West Indian Immigrant Women, Body Politics, and Cultural Citizenship
Document Type
Book Chapter
Publication Date
2013
Abstract
As a woman from the English-speaking Caribbean, now residing in the United States, I can attest to the fact that surveillance and regulation of women’s bodies occurs in the West Indies as in the global North. West Indian women thus come to the United States already habituated to monitoring their bodies, and being surveyed by men and women in their communities, a practice that persists in the diaspora. In addition, migration places them in dialogue with the Western beauty ideals of the United States, and necessitates engagement with beauty discourses cultivated outside of their cultural and political spheres.
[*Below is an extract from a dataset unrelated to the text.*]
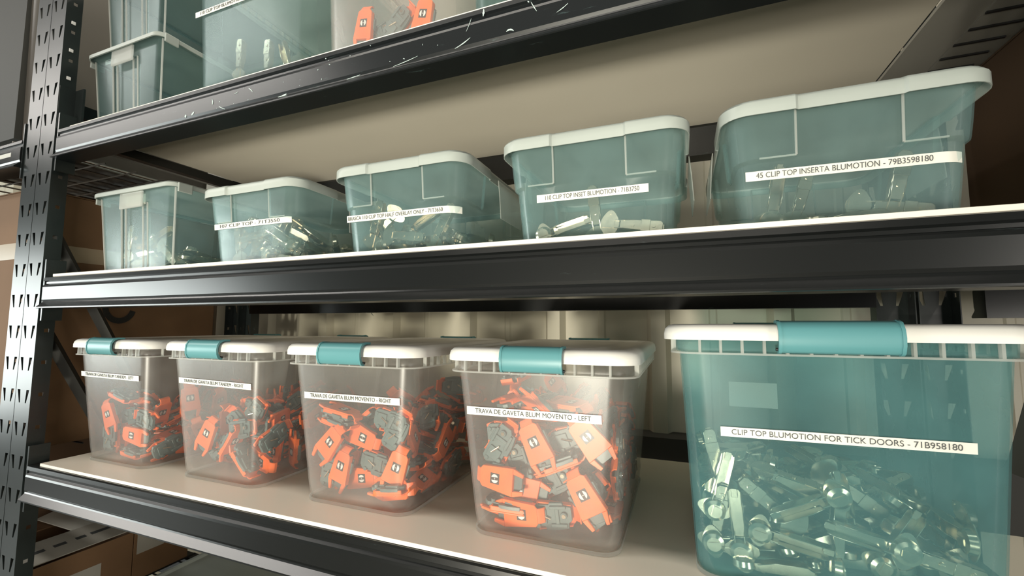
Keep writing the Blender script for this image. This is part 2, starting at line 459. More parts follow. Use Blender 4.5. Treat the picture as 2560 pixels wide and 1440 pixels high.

In this chapter, I examine how West Indian women negotiate and contend with the beauty ideologies from both their homelands and the United States. I explore the racial and sociocultural discourses that shape the body politics that they embrace, and the extent to which the women claim cultural citizenship (discussed later in this chapter) through these processes. Using black West Indian immigrant women as its subject, this chapter addresses the little discussed body discourses of a black diasporic population in the United States, and thus explores the intersection of race, ethnicity, body image, and diaspora.
Recommended Citation
Gentles-Peart K. (2013) West Indian Immigrant Women, Body Politics, and Cultural Citizenship. In: de Casanova E.M., Jafar A. (eds) Bodies Without Borders. Palgrave Macmillan, New York.
Comments
In: Bodies Without Borders, pp.25-43.